From simple things like calling splits and taking lactates on training days, Sharma’s role extended to providing guidance to athletes on training intensities for maximum benefit, with the altitude of over 2000m having a significant impact on performance – felt every step by Clifford.
“You pretty much walk up the stairs and are struggling to breathe. Your resting heart rate overnight is much higher. Running is harder, but so is recovery between sessions. You kind of have to throw the ego and the watch away,” Clifford says.
Set to test his wheels over 1500m in Nice, France tonight Clifford will ramp up his season before heading back to Flagstaff to prepare for the rest of the year, which will culminate in the 2025 World Para Athletics Championships in New Delhi this September.
“I was invited to Nice by the same guy who runs the Monaco Diamond League. I have forked out a fair bit of my own money to come here because it could be the first step on a long road towards having Para-athletics front and centre on that circuit,” Clifford says.

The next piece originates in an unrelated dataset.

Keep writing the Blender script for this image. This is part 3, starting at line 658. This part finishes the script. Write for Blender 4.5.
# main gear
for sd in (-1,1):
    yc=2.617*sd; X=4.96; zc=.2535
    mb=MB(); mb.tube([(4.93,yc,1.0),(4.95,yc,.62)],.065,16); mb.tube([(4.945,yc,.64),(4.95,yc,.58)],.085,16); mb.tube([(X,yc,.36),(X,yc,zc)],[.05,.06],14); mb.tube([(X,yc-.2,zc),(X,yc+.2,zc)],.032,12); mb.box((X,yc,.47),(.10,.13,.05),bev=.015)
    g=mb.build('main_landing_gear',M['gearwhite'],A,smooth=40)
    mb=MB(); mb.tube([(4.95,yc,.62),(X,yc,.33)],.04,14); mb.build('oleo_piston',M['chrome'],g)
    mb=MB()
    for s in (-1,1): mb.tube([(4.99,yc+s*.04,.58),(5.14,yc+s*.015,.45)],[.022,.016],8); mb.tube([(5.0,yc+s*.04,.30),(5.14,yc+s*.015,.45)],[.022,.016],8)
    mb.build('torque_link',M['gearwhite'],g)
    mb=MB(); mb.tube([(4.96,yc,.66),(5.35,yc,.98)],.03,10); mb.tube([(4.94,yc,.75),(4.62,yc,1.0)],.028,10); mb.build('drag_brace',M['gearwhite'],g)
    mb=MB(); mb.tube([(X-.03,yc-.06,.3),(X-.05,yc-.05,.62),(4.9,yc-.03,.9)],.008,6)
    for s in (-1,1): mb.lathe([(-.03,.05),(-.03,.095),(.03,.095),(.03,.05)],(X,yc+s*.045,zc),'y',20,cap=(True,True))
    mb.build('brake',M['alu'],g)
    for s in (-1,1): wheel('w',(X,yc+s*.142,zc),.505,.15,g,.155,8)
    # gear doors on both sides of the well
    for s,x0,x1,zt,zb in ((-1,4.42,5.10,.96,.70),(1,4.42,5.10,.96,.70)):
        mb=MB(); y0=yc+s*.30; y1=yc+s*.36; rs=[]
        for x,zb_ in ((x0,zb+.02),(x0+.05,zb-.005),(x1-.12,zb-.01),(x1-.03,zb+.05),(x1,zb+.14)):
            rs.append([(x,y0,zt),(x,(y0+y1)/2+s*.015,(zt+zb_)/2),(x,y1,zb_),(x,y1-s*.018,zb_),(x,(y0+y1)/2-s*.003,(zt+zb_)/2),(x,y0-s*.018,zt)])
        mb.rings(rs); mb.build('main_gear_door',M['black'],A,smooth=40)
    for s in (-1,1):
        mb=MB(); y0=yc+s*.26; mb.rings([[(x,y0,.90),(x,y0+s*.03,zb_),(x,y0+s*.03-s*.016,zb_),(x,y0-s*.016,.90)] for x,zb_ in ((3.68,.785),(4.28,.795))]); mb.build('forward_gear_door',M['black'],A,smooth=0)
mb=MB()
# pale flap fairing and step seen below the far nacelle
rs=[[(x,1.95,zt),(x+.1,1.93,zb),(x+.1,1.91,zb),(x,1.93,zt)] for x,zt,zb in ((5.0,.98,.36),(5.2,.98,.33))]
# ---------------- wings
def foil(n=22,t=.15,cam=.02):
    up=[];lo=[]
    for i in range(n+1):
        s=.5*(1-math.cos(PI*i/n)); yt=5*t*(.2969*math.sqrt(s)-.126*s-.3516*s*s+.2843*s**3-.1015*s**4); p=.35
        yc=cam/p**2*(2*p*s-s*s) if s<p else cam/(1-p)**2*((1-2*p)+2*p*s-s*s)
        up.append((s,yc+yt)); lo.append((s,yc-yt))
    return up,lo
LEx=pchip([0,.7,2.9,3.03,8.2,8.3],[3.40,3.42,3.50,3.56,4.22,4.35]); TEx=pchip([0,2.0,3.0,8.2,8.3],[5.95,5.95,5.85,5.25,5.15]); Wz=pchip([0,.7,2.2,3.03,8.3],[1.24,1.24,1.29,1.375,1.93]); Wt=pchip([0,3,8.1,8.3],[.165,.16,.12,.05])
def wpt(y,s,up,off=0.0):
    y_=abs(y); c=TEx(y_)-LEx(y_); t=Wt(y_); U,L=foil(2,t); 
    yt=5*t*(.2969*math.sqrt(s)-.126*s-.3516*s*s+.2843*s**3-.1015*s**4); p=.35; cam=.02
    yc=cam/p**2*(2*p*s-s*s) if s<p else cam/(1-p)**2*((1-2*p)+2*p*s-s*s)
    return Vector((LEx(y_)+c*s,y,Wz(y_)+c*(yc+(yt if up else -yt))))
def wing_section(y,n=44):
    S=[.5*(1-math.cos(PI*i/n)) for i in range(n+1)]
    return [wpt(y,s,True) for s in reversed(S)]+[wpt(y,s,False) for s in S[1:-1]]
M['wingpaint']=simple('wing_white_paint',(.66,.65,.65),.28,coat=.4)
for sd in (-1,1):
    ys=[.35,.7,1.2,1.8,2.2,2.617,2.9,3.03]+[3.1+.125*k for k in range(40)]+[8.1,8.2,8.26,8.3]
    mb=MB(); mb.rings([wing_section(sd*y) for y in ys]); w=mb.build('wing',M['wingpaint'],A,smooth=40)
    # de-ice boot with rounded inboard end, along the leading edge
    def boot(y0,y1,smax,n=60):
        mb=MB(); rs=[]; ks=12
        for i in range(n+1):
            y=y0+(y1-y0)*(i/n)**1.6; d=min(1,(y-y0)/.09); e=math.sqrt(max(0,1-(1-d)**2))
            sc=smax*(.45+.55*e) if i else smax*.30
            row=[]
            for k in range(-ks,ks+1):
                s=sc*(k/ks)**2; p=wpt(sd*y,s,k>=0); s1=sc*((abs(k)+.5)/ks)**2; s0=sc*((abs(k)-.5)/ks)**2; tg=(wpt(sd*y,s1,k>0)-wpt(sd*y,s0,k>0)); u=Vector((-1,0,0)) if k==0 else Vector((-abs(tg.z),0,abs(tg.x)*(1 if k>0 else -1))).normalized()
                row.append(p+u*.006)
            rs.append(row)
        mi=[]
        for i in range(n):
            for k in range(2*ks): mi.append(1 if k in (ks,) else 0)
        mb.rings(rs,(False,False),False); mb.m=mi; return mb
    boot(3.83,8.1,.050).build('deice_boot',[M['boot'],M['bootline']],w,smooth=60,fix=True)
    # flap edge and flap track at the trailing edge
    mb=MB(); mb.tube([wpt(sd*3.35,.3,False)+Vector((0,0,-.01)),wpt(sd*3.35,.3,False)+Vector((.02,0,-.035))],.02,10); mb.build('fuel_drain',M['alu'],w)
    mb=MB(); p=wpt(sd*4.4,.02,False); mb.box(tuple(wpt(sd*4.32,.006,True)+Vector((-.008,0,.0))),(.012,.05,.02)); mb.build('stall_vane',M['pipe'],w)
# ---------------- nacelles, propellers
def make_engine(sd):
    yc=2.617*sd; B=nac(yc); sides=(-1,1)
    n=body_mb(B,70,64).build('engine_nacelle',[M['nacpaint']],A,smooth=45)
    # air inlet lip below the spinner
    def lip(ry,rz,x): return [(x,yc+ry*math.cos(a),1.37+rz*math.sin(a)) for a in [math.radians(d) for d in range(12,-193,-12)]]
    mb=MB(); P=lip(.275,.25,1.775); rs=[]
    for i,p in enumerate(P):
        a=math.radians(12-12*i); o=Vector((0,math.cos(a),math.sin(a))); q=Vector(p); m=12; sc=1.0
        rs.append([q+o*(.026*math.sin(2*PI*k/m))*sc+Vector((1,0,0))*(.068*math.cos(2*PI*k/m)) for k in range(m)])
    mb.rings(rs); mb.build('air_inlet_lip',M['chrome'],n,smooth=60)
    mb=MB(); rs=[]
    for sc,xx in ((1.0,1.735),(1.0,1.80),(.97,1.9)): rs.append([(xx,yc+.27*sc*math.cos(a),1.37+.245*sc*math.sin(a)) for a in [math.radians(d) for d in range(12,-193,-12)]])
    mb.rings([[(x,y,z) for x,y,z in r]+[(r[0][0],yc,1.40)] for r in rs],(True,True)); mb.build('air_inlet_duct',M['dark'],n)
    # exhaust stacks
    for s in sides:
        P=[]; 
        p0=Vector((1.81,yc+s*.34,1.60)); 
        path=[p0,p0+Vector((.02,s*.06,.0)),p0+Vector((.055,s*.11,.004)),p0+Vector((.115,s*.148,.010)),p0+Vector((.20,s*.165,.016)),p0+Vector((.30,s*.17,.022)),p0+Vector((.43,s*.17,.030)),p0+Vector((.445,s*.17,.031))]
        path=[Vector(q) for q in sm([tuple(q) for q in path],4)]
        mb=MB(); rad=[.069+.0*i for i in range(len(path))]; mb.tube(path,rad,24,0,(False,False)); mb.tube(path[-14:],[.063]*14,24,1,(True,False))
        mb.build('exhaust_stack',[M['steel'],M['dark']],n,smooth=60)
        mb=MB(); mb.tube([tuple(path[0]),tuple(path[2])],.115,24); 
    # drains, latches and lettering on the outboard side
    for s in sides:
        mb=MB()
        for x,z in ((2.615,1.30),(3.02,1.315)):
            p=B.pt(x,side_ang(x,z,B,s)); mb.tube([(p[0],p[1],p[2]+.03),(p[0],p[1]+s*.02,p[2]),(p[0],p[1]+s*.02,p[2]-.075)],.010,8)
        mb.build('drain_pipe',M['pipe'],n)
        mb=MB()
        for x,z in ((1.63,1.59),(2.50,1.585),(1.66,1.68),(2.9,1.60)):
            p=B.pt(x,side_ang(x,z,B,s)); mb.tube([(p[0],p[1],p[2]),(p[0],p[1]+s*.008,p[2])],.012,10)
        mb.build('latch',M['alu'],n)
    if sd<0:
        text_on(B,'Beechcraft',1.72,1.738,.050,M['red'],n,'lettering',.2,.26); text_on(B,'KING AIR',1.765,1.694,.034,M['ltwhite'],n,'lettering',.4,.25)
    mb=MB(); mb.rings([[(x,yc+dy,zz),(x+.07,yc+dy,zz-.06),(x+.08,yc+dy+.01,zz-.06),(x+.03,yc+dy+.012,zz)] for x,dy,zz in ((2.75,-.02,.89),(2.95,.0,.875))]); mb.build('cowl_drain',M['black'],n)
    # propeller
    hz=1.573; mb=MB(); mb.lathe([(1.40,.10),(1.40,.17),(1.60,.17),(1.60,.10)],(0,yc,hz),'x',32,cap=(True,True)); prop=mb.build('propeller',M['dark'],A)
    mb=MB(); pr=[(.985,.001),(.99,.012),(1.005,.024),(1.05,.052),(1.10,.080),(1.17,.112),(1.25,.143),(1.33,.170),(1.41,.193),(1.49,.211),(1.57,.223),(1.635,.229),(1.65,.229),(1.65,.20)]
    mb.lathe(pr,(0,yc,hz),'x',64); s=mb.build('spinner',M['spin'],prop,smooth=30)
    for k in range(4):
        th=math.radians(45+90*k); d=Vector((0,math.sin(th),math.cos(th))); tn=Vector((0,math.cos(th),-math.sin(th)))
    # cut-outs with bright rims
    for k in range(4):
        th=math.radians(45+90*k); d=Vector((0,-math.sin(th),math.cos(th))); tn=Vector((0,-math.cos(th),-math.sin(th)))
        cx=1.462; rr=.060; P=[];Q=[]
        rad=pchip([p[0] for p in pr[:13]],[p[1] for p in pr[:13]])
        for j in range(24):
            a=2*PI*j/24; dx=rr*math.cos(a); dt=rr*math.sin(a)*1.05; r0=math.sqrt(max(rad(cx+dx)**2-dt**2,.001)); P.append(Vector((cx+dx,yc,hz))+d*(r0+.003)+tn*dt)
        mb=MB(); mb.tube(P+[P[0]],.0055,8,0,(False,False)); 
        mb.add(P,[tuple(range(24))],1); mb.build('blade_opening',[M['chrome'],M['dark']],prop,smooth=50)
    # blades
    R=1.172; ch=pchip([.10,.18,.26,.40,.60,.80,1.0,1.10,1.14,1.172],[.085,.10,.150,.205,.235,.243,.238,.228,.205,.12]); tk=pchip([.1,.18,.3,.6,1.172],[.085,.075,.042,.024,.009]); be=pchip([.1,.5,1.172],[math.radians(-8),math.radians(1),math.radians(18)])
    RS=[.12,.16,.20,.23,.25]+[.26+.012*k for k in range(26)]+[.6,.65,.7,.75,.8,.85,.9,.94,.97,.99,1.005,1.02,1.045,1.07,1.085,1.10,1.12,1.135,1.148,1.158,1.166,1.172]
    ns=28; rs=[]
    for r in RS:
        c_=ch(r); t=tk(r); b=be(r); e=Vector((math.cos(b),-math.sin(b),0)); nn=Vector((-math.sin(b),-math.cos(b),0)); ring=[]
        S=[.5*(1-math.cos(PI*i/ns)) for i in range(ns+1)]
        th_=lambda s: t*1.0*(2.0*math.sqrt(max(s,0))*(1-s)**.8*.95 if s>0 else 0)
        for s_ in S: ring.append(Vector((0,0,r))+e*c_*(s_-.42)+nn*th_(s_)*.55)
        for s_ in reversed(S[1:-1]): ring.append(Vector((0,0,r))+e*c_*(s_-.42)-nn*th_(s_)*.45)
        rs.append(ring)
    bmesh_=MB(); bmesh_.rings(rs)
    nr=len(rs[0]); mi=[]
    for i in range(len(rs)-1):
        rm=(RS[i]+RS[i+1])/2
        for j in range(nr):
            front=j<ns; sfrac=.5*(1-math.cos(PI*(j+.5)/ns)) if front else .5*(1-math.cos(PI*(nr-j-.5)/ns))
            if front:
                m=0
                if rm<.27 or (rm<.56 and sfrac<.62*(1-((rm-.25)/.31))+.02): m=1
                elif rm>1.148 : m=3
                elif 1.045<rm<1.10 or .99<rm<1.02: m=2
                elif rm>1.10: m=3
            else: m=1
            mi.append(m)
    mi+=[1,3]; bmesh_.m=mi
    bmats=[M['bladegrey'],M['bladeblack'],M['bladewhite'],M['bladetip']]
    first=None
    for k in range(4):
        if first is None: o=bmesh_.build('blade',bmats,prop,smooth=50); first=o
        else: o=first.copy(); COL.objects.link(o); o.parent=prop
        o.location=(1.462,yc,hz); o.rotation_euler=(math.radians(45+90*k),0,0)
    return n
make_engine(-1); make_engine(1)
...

The Paralympic star will be confident in his preparation after Linden Hall punched in a 14:43.61 performance over 5000m to qualify for the World Athletics Championships fresh off the camp, with Abbey Caldwell and Jessica Hull also set to race this weekend at Grand Slam Track in Philadelphia.
As for tactics? Clifford has been picking the brains of one of the sport’s youngest stars in Cameron Myers:
“He led the National final and won it; I led the Paralympic final and lost it. I was sitting there at dinner asking him how he did it, how it felt at different points.”
Clifford will race at Meeting Nikaia in Nice tonight, a World Athletics Continental Tour Bronze meet.